Abstract

Nanostructured metal oxides (NMOs) have emerged as promising candidates for high-performance supercapacitors owing to their rich redox activity, high surface area, and structural versatility. This chapter provides a computationally guided overview of NMOs for supercapacitor applications, emphasizing how Density Functional Theory (DFT) and complementary theoretical tools accelerate material discovery and optimization. We systematically explore three core computational approaches band structure and DOS analysis, adsorption energy calculations, and surface diffusion barrier estimations via the Nudged Elastic Band (NEB) method to reveal their predictive value in tuning conductivity, ion surface interactions, and charge transport properties.

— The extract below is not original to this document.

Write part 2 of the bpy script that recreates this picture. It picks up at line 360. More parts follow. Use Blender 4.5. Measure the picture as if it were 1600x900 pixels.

Case studies demonstrate that NMOs such as NiCo₂O₄ achieve specific capacitances exceeding 900 F g⁻¹, while NiMoO₄ delivers 168.9 mAh g⁻¹ with 80% retention after 7000 cycles. DFT calculations closely match experimental results for NiMoO₄ [110] (predicted 203 mAh g⁻¹), validating computational accuracy. Band structure and DOS analysis highlights the role of high DOS near the Fermi level in enhancing conductivity, with sulfide analogues (e.g., Co₃S₄, NiCo₂S₄) outperforming oxides due to reduced band gaps. Adsorption energy studies reveal optimal ion binding sites and the influence of defects, dopants, and surface terminations on stability and capacitance. NEB-based diffusion studies quantify migration barriers, showing that vacancy engineering and morphology control can significantly enhance ion mobility. This chapter concludes that the synergy between nanostructure engineering and computational modeling provides a robust pathway toward the development of commercially viable, scalable, and sustainable supercapacitors.